X is the antagonist and antihero of “Super Human.” After his brother and uncle were killed, his mother’s dying wish was that he survive and become untouchable. Consequently, he became a superhero, with superhuman strength, invincibility, and the ability to fly. Over two years, he saved humanity from tragedy after tragedy and thus built a mythical quality, so many assumed he wasn’t human. However, after an incident during which he was shot by police, without just cause, while in his civilian clothes, he decided to stop saving humanity, telling the world that he “no longer believe[s] in humanity” and “would see it destroyed” (173).

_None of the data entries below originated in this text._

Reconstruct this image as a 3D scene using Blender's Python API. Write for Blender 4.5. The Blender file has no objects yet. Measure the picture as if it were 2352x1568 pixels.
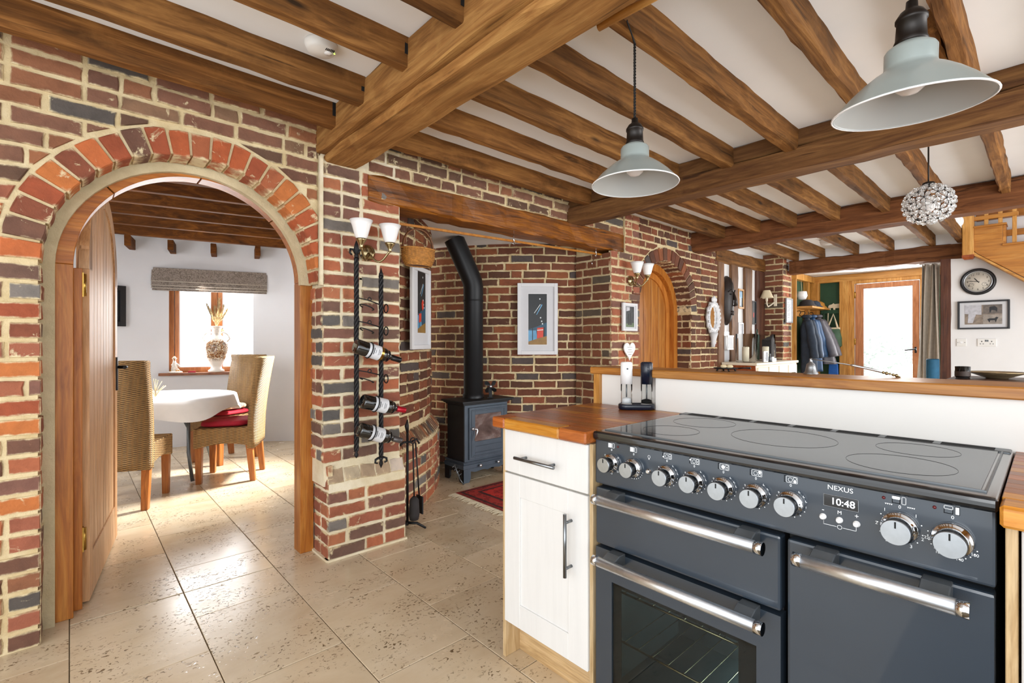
import bpy, bmesh, math, random
from mathutils import Vector, Matrix, Euler
S = bpy.context.scene
COL = S.collection
PI = math.pi
rad = math.radians

# ---------------------------------------------------------------- camera
PHI = rad(47.77)
cam_d = bpy.data.cameras.new('camera')
cam = bpy.data.objects.new('camera', cam_d)
COL.objects.link(cam)
cam.location = (0, 0, 1.19)
cam.rotation_euler = (rad(90), 0, PHI - rad(90))
cam_d.sensor_width = 36
cam_d.lens = 1120 / 2352 * 36
cam_d.shift_y = 2 / 2352
cam_d.clip_start = 0.03
S.camera = cam

# ---------------------------------------------------------------- world, lights, exposure
W = bpy.data.worlds.new('daylight')
S.world = W
W.use_nodes = True
bg = W.node_tree.nodes['Background']
bg.inputs[0].default_value = (0.93, 0.97, 1.0, 1)
bg.inputs[1].default_value = 2.0

def area(name, loc, target, sx, sy, power, col=(1, 1, 1), spread=180):
    d = bpy.data.lights.new(name, 'AREA')
    d.shape = 'RECTANGLE'; d.size = sx; d.size_y = sy; d.energy = power; d.color = col
    d.spread = rad(spread)
    o = bpy.data.objects.new(name, d); COL.objects.link(o)
    o.location = loc
    o.rotation_euler = (Vector(target) - Vector(loc)).to_track_quat('-Z', 'Y').to_euler()
    return o

area('kitchen_window_light', (-1.7, -0.6, 1.3), (2.2, 1.6, 1.7), 2.2, 1.6, 38, (.97, .985, 1))
area('side_window_light', (3.6, -2.3, 1.2), (4.2, 2.5, 1.7), 3.2, 1.6, 80, (.99, .985, .98))
area('dining_side_window_light', (2.46, 4.75, 1.7), (0.3, 4.85, 0.0), 0.4, 0.35, 30, (1, .97, .92), 60)
area('dining_back_window_light', (1.21, 6.58, 1.4), (1.0, 4.2, 0.9), 0.75, 0.9, 26, (1, 1, 1))
area('dining_left_fill_light', (-1.0, 4.3, 1.6), (1.4, 5.2, 1.4), 1.0, 1.2, 20, (1, .99, .98))  # added fill for the dining walls, no window on this side
area('porch_door_light', (8.2, 1.45, 1.4), (5.0, 1.2, 1.0), 0.6, 1.6, 30, (1, .98, .95))
S.view_settings.view_transform = 'Standard'
S.view_settings.look = 'None'
S.view_settings.gamma = 1
S.view_settings.use_curve_mapping = False
S.view_settings.exposure = 0.35

# ---------------------------------------------------------------- object helpers
WL = {}

def tag(o, label=None, cat=None, group=None, kind=None):
    if label: o['label'] = label
    if cat: o['category'] = cat
    if group: o['group'] = group
    if kind: o['kind'] = kind
    return o

def thing(name, label=None, cat=None, loc=(0, 0, 0), rz=0, group=None, kind=None, parent=None):
    o = bpy.data.objects.new(name, None)
    COL.objects.link(o)
    o.empty_display_size = .05
    o.location = loc
    o.rotation_euler = (0, 0, rz)
    WL[o.name] = Vector(loc)
    if parent is not None:
        o.parent = parent
        o.location = Vector(loc) - WL[parent.name]
    return tag(o, label, cat, group, kind)

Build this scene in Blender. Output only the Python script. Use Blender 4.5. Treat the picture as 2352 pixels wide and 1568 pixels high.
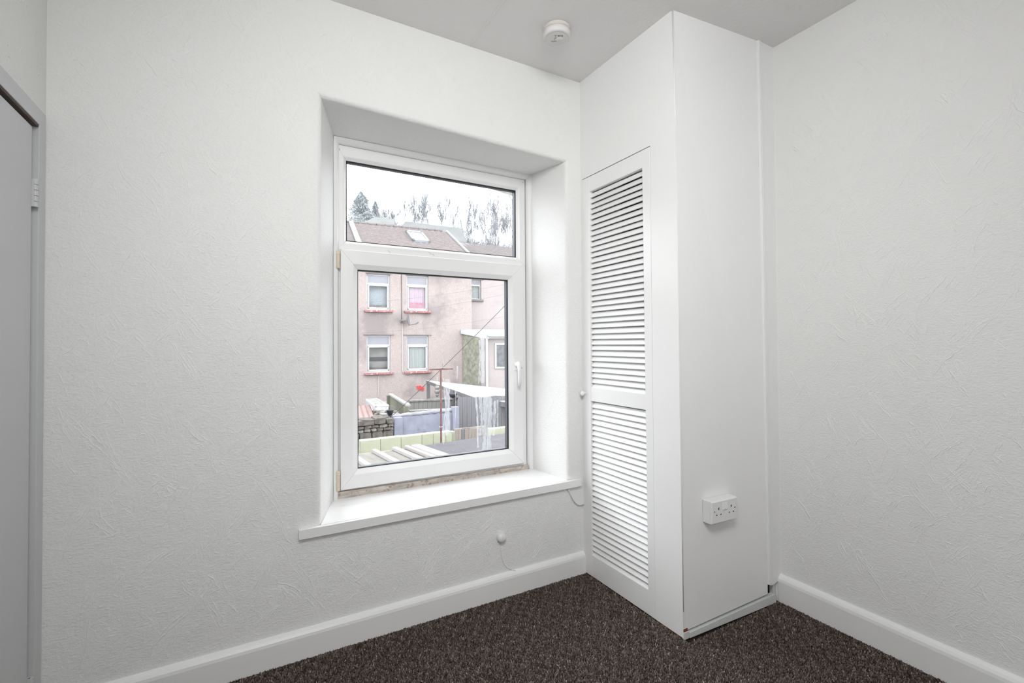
import bpy, math, random
import numpy as np
from mathutils import Vector, Matrix
for _o in list(bpy.data.objects): bpy.data.objects.remove(_o)
SC = bpy.context.scene
COL = SC.collection
random.seed(4)

# ---------------------------------------------------------------- camera
F, PCX, PCY = 1074.95, 1175.32, 771.95
YAW, PIT, ROL = [math.radians(a) for a in (29.1268, .8698, -.3461)]
CAM = Vector((-1.36, -1.7634, 1.0659))
FW = Vector((math.sin(YAW)*math.cos(PIT), math.cos(YAW)*math.cos(PIT), math.sin(PIT)))
_r = Vector((math.cos(YAW), -math.sin(YAW), 0)); _u = _r.cross(FW)
RT = math.cos(ROL)*_r + math.sin(ROL)*_u
UP = -math.sin(ROL)*_r + math.cos(ROL)*_u
cd = bpy.data.cameras.new('camera'); cam = bpy.data.objects.new('camera', cd); COL.objects.link(cam)
cd.sensor_width = 36; cd.lens = F/2352*36
cd.shift_x = (1176-PCX)/2352; cd.shift_y = (PCY-784)/2352
cd.clip_start = .02; cd.clip_end = 400
cam.matrix_world = Matrix(((RT.x, UP.x, -FW.x, CAM.x), (RT.y, UP.y, -FW.y, CAM.y), (RT.z, UP.z, -FW.z, CAM.z), (0, 0, 0, 1)))
SC.camera = cam

# ---------------------------------------------------------------- light and exposure
SC.view_settings.view_transform = 'Standard'; SC.view_settings.look = 'None'
SC.view_settings.gamma = 1; SC.view_settings.use_curve_mapping = False
SC.view_settings.exposure = 0.0
W = bpy.data.worlds.new('sky'); SC.world = W; W.use_nodes = True
bg = W.node_tree.nodes['Background']; bg.inputs[0].default_value = (.94, .97, 1, 1); bg.inputs[1].default_value = 6.0

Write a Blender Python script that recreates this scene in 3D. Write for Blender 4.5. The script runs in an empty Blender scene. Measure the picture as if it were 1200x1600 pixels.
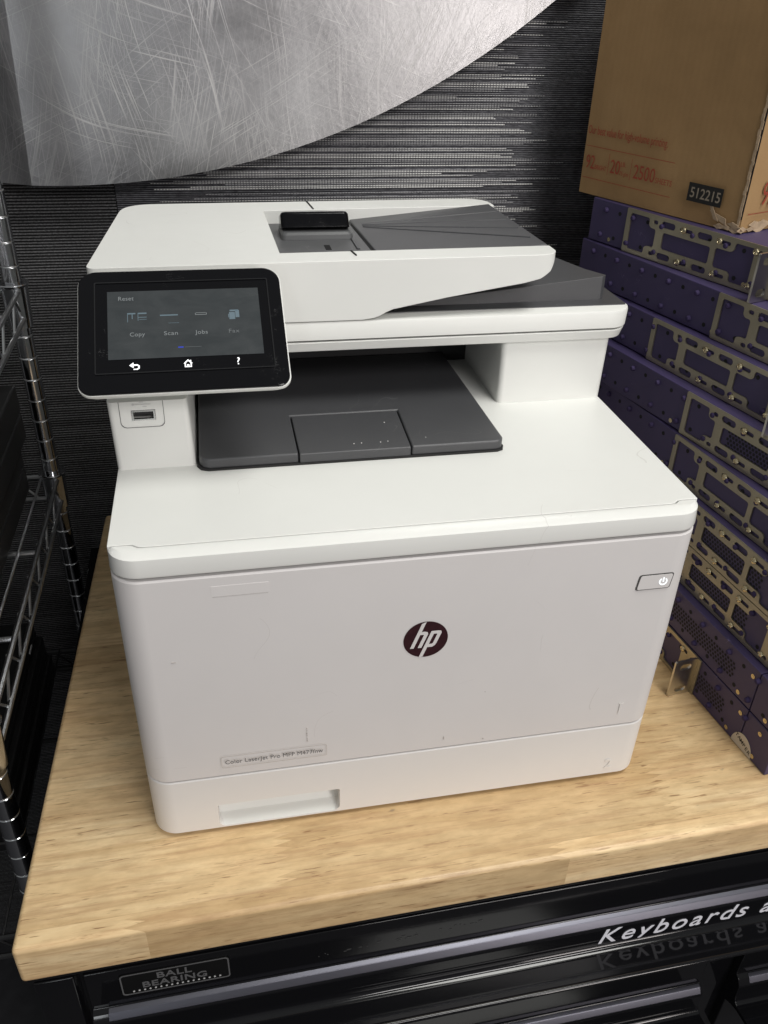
import bpy, bmesh, math, random
from mathutils import Matrix, Vector
S = bpy.context.scene
COL = S.collection
R = math.radians
# ------------------------------------------------------------------ camera
cam = bpy.data.objects.new('camera', bpy.data.cameras.new('camera')); COL.objects.link(cam)
yaw, pitch, roll = -0.2082, 1.0143, 0.0323
rot = Matrix.Rotation(yaw, 3, 'Z') @ Matrix.Rotation(pitch, 3, 'X') @ Matrix.Rotation(roll, 3, 'Z')
cam.matrix_world = Matrix.Translation((-0.1258, -0.4564, 0.5848)) @ rot.to_4x4()
cam.data.sensor_fit = 'VERTICAL'; cam.data.sensor_height = 24.0; cam.data.sensor_width = 18.0
cam.data.lens = 24.0 * 1314.8 / 1600
cam.data.clip_start = 0.01; cam.data.clip_end = 50
S.camera = cam
# ------------------------------------------------------------------ world
W = bpy.data.worlds.new('World'); S.world = W; W.use_nodes = True
nt = W.node_tree; bg = nt.nodes['Background']
tc = nt.nodes.new('ShaderNodeTexCoord'); sx = nt.nodes.new('ShaderNodeSeparateXYZ')
nt.links.new(tc.outputs['Generated'], sx.inputs[0])
rp = nt.nodes.new('ShaderNodeValToRGB')
mr = nt.nodes.new('ShaderNodeMapRange'); mr.inputs[1].default_value = -1; mr.inputs[2].default_value = 1
nt.links.new(sx.outputs['Z'], mr.inputs[0]); nt.links.new(mr.outputs[0], rp.inputs[0])
rp.color_ramp.elements[0].color = (.05, .05, .052, 1)
rp.color_ramp.elements[1].color = (.52, .54, .53, 1)
e = rp.color_ramp.elements.new(.5); e.color = (.26, .255, .26, 1)
nt.links.new(rp.outputs[0], bg.inputs[0]); bg.inputs[1].default_value = 0.55
# ------------------------------------------------------------------ lamps of the room and an added front fill
def area(name, loc, target, sx_, sy_, power, color):
    l = bpy.data.lights.new(name, 'AREA'); l.shape = 'RECTANGLE'; l.size = sx_; l.size_y = sy_
    l.energy = power; l.color = color
    o = bpy.data.objects.new(name, l); COL.objects.link(o); o.location = loc
    o.rotation_euler = (Vector(target) - Vector(loc)).to_track_quat('-Z', 'Y').to_euler()
    return o
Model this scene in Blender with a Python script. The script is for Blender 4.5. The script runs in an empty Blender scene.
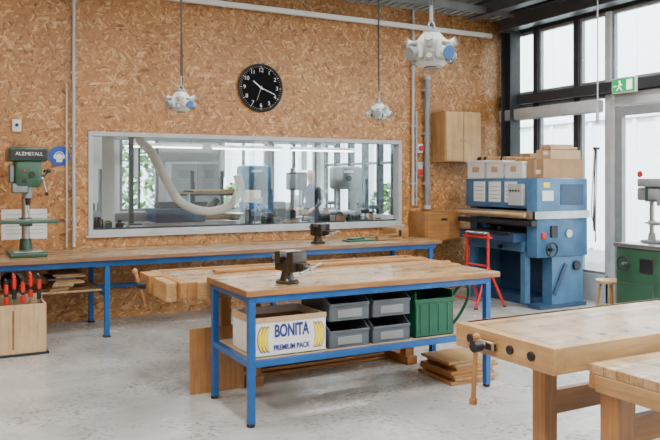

Several aspects of X’s life, including his name, his ambiguity, and his justified anger, represent the Black community in its struggles against wrongful deaths at the hands of police. The universality of his name (which is also a reference to a famous Black leader) allows for his experiences to symbolize the larger group. As young men of color continue to be unjustly killed, they become dehumanized and serve as statistics as well as points of political argument. Although Syrita, who is chosen to try to convince him to return to his savior role, and the rest of humanity see X as a mythic figure who is eternally available to save them, the reality is that he’s just another boy of color. X has set aside the ways that people of color are treated and ignored the poverty and social injustice he sees around the city to be a bigger person and regularly save humanity. However, this eventually led to his bitterness and anger, which led him to abandon humanity after he was shot and which Syrita, the story’s protagonist, realizes is justified.